I’m guessing this amibiguity leaves some women and men, maybe, ill-prepared for the next step. Maybe, I’m reaching but I’m reminded of stories where women intitally thought they were okay with having sex, didn’t necessarily give consent, didn’t necessarily offer any objection but felt crappy afterwards, sometimes even believing they were taken advantage of. How much of that is because we assign different roles for boys and girls in relationships?

On one side, boys are told  to ‘be the man’, ‘make it happen’ but our girls are fed the confounding drawl of “you’ll KNOW when it’s time, which I’ll bet translates in the head of a 12 year old girl to “You’re on your own, sister. Figure it out!”. And in many ways they are on their own, when at 12, 13, 14, 15, they make (or are forced to make) the decision to ‘go all the way’.

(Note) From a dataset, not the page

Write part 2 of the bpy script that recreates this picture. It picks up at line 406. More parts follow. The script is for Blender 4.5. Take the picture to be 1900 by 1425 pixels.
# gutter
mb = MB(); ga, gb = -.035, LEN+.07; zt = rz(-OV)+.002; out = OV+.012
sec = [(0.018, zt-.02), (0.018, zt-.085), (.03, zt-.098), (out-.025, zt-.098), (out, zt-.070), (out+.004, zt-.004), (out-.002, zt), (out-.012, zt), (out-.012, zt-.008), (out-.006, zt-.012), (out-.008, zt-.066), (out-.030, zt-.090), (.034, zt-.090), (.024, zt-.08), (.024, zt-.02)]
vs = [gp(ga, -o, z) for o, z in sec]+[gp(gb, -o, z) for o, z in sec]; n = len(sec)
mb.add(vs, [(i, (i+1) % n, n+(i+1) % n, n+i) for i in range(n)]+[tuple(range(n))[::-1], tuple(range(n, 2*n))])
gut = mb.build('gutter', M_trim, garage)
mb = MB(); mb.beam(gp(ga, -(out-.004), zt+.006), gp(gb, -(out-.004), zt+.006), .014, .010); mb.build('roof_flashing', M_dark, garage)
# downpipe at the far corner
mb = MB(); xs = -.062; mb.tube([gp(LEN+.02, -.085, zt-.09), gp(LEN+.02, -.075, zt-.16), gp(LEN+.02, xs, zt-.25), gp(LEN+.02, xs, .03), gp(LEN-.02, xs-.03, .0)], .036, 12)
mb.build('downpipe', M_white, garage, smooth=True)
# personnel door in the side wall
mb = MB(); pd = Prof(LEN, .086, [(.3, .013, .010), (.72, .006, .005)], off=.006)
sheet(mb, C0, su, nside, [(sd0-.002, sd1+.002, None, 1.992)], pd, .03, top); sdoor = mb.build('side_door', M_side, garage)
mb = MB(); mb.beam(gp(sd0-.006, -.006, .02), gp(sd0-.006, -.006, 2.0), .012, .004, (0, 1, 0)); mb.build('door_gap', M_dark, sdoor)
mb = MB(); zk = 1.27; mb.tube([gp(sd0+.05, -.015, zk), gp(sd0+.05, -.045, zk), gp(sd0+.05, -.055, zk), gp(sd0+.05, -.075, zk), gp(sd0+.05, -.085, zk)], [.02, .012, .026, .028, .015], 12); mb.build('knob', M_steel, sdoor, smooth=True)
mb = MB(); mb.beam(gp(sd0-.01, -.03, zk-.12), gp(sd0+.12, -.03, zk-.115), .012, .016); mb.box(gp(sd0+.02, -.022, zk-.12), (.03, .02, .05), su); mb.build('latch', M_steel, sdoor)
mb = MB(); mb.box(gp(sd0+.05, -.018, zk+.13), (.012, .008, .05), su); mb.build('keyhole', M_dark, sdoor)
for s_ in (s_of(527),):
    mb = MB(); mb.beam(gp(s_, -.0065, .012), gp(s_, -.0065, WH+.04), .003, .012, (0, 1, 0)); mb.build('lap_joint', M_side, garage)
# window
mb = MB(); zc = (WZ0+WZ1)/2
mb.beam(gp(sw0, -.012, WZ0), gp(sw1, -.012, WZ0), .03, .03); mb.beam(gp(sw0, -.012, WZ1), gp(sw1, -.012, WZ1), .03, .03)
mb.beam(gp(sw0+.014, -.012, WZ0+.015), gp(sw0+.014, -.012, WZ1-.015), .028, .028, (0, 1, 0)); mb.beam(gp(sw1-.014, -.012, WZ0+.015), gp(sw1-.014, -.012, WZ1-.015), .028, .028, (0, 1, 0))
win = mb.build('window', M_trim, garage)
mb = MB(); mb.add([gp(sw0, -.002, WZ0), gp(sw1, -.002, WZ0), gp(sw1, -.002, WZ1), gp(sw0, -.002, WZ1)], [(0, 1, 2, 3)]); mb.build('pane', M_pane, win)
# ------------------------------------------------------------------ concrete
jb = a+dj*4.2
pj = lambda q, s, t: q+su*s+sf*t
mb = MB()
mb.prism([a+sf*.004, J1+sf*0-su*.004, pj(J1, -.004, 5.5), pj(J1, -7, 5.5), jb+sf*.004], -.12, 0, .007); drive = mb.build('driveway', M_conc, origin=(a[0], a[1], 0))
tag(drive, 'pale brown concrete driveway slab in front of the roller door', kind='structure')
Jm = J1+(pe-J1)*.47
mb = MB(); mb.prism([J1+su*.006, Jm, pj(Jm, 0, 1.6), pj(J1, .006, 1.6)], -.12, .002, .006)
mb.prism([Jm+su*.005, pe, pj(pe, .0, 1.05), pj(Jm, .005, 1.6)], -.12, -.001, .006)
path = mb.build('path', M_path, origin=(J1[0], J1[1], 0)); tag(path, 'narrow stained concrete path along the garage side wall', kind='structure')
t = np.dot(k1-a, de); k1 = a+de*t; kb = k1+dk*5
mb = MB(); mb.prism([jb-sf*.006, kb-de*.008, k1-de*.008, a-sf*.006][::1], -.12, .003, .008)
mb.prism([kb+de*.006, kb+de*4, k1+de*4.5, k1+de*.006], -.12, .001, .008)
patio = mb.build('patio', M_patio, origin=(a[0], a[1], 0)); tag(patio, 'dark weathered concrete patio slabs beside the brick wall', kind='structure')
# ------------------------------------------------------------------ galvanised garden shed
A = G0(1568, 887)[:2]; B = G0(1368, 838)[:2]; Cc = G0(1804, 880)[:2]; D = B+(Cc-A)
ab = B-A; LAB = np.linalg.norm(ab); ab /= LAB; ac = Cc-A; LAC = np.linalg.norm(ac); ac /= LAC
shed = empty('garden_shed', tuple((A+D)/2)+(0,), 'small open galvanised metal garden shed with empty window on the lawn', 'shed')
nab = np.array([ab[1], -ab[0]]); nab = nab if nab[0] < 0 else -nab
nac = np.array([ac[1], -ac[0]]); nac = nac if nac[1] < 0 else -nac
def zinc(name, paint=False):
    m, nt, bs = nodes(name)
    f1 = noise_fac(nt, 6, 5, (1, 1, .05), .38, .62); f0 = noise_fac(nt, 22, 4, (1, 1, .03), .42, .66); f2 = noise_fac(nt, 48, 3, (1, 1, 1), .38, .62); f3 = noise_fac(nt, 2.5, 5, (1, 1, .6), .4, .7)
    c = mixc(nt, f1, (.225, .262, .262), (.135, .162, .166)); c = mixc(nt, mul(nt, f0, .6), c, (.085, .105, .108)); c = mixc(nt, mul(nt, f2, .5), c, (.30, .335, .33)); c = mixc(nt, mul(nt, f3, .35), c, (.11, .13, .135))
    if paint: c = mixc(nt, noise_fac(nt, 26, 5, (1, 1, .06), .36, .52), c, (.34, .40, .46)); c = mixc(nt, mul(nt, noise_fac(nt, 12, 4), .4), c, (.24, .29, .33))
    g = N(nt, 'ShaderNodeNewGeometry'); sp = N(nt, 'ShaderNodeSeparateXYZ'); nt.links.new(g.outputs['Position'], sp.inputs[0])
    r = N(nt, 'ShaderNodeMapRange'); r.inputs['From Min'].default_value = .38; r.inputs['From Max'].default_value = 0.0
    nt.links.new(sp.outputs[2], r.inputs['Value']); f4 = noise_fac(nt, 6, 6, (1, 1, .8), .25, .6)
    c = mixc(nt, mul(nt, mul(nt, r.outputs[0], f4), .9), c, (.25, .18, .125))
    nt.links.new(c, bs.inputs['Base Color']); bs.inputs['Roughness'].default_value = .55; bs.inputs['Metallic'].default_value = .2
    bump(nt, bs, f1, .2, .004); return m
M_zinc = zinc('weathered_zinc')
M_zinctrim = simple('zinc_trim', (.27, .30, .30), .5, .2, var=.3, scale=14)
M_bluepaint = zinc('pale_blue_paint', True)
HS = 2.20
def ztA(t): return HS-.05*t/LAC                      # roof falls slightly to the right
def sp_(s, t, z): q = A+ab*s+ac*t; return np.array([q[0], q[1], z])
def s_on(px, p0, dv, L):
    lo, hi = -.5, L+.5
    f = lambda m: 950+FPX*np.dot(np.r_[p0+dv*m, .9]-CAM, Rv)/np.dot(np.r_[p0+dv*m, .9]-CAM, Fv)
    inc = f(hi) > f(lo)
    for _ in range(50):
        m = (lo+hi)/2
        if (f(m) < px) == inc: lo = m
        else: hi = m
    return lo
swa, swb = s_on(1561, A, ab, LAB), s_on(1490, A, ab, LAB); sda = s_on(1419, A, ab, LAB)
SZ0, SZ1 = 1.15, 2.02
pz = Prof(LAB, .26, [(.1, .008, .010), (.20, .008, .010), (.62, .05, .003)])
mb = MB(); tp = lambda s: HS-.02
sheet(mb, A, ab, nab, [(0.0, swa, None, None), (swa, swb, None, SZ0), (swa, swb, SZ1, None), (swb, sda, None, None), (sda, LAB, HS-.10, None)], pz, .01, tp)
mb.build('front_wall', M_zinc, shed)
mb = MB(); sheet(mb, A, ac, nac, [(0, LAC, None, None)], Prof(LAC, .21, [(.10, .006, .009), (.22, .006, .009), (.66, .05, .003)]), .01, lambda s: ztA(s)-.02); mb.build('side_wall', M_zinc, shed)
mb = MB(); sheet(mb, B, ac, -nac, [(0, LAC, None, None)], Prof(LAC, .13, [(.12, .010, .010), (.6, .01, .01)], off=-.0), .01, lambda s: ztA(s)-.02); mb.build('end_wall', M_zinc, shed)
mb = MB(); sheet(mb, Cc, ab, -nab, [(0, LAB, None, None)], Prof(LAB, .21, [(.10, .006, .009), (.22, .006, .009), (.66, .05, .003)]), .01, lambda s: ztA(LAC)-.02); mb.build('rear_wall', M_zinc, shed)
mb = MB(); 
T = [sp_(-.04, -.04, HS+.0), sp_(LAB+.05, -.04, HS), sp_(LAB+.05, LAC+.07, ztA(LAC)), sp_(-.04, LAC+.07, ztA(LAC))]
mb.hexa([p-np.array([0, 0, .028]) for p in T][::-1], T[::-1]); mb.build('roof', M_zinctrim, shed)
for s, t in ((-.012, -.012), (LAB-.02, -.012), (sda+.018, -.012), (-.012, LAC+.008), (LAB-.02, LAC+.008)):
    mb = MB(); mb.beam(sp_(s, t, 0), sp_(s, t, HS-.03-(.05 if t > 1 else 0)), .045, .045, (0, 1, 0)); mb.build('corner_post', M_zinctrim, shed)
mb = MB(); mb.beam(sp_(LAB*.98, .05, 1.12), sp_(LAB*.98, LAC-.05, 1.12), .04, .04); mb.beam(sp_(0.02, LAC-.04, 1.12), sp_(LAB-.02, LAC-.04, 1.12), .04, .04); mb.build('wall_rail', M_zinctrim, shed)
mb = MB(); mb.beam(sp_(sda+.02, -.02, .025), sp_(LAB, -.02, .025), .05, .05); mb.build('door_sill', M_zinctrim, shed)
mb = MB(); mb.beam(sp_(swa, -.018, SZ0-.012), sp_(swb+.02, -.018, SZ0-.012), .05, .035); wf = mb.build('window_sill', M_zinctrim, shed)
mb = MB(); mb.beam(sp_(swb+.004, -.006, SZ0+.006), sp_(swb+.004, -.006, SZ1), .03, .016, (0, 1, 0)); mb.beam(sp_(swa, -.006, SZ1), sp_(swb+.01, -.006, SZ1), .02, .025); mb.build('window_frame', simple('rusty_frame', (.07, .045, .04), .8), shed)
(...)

I often wonder how many teenage pregnancies were the result of girls actually saying YES to sex or girls not thinking or knowing they could say NO. It’s a scary thought that seems to get lost in our oversexed, underprepared definition of today’s youth. But I fear, very little will change if we continue to tell our young boys to ‘take the lead’ and our young girls to ‘follow the leader’.

 So lets hear from you. Do you think that we give boys and girls different messages with regard to sex? Are boys told to “make it happen” while girls are given vague messages about “knowing the right time”? What makes it difficult for girls to say “NO”? Why do half of Caribbean teen girls who’ve had sex report that their first sex was forced or somewhat forced?